An early prototype of the original iPhone has been shared online by Sonny Dickson, with a collection of images and a video that provide a glimpse into one version of the iPhone that Apple created and tested before ending up with the first iteration of the device. The prototype includes some similar features to the first generation iPhone, like an aluminium chassis, multi-touch compatible screen, 2G connectivity and Wi-Fi, but its entire user interface is taken directly from the click wheel system of Apple's original iPod line.
Called "Acorn OS," the prototype software includes an on-screen click wheel on the bottom half of the screen and a menu system on the top half, and the two are bisected by a bar with rewind, menu, play/pause, and fast-forward buttons. On the menu are options such as “Favorites”, “SMS”, “Music”, “Settings” and “Recents," and it's navigated by circling around the click wheel to go up and down, with a center press confirming an action, just like on the iPod. Instead of the modern touch-driven interface we now call iOS, it featured an operating system dubbed “Acorn OS” (this was an internal code name, and it unclear if it would have kept that name if it had been released), which is derived from the acorn shown on boot.

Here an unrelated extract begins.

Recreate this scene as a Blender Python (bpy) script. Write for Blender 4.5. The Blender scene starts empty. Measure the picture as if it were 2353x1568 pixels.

Not much else is known about the device, apart from the fact that it differs heavily from the iPhone we know today, and that very few units running “Acorn OS” exist, with most of them likely being destroyed by Apple, a company in which there is a specific job role in relation to the destruction of prototypes.
Dickson references Apple's patent for a "multi-functional hand-held device," filed and published in 2006, as proof that such a prototype did exist at one point and could potentially have been an alternate version of the iPhone. In one of the patent's drawings, a click wheel can be seen as a possible input method for the proposed device. The patent's abstract describes a product with "at most only a few physical buttons, keys, or switches so that its display size can be substantially increased."
It's well known that to get to the current version of iOS we have today, Steve Jobs originally placed "iPod Father" Tony Fadell and Macintosh executive Scott Forstall in ahead-to-head competition to come up with the best mobile operating system possible. The two teams represented a clashing idea that Jobs had for the iPhone: enlarge the iPod's OS or come up with a compact version of the Mac's OS. Forstall's team won, and it appears that today's shared prototype is a bygone leftover of the losing side's work.